Старый игрок Башилов сказал: «Ни одна карта, какую мне довелось в жизни тянуть, не волновала меня так, как этот жребий… Вытянули уже десять жребиев, напряжение росло; я был четвертым от конца, третьим же был мой добрый товарищ, хорунжий Головин, самый молодой офицер в полку. Он отдал свой жребий и в тот же миг рухнул лицом вперед. В спине торчал кинжал. Он даже не вздрогнул, умер мгновенно».

Погруженный в воспоминания, Башилов умолк, потом хлебнул изрядный глоток грогу и печально заметил: «Мне досталась его правая рука, которую я так часто дружески пожимал. Я не смог решиться съесть ее, только чуть куснул большой палец. Головина еще не доели, как подошел долгожданный баталерский транспорт и подобрал нас. Потерпи мы еще два дня, и молодой, всеми любимый товарищ остался бы жив. С Муравьевым мы встретились в Хабаровске. Когда ему доложили о случившемся, ярость его не ведала границ. Сперва он обрушился на нас, хотел было расстрелять всех, потом — только того, кто заколол Головина. А после тщательного расследования гнев Муравьева настиг подлинного виновника — халатного интенданта. Его приговорили к смерти. По-моему, запороли плетьми».

Г-жа Башилова была лет на сорок моложе мужа, такая же крупная и дородная. Когда она протянула мне чашку чая, рукав платья чуть сдвинулся, и я заметил на предплечье татуировку — оленью упряжку. Я спросил, нет ли у нее на теле и других красивых картинок, а она рассмеялась: «Есть, только я не могу их показать». Правда, у меня сложилось впечатление, что, будь я понастойчивей, взглянуть мне бы все-таки разрешили.

Г-жа Башилова славилась молодостью чувств. Муж привез ее с дальнего Севера, хотя вообще-то говорили, что на самом деле все наоборот — дескать, она выкупила его для себя. Она была дочерью вождя колошей, или колюжей, племени, родственного индейцам Америки. Колоши{71}, как и чукчи, принадлежат к числу воинственных народов Севера. Путешествуя по землям колошей, Башилов поссорился с одним из них и в поединке убил его. Родичи убитого тотчас же схватили Башилова и взяли в плен. По древнему обычаю колошей его надлежало принести в жертву, чтобы почтить местных богов и умилостивить манов[8] убитого. Внушительная стать пленника, однако, пришлась дочке вождя настолько по душе, что она выпросила его у отца себе в подарок, при этом она пожертвовала своим приданым, отдав за Башилова родне убитого 25 северных оленей и ценные меха. Потом Башилов отвез свою спасительницу к попу в Петропавловск, там она выучилась грамоте, крестилась и получила образование. Все прочее, особенно кулинарную науку, высоко ценимую Башиловым, она постигла после свадьбы, от мужа.

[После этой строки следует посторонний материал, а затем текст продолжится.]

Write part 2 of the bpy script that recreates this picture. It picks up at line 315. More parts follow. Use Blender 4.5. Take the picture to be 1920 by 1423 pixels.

Впрочем, заботливое воспитание священника и окружного начальника не сумело-таки полностью ее обуздать. В январе у генерал-губернатора в Хабаровске состоялся большой новогодний бал, на который были приглашены со всей округи чиновники и офицеры с женами. Собралось человек триста. И там случилось невероятное: один из наших коллег, старый капитан-кавказец, второй адъютант барона Корфа, человек робкий, притом даже женоненавистник, вдруг бесследно исчез. Когда под утро бал закончился, странным образом недосчитались и жены Башилова, Акулины.

Разбирательство показало, что капитан, которому выпала честь вести мадам Башилову к ужину, после трапезы вышел со своею дамой на улицу, чтобы посадить ее в просторные сани. Тут мадам на прощание заключила его в крепкие объятия, подняла к себе в сани, укрыла меховой полостью и уехала вместе с ним. Казак, стоявший на часах, утверждал, что отчетливо видел торчавшие из-под полости лакированные сапоги со шпорами.

Три дня спустя капитан явился обратно. Вид у него был пришибленный, и с тех пор он никогда больше не провожал дам к ужину. Полковник Башилов от души посмеялся над этим похищением и сказал: «Н-да, с колошами шутить нельзя, со мною-то было то же самое!»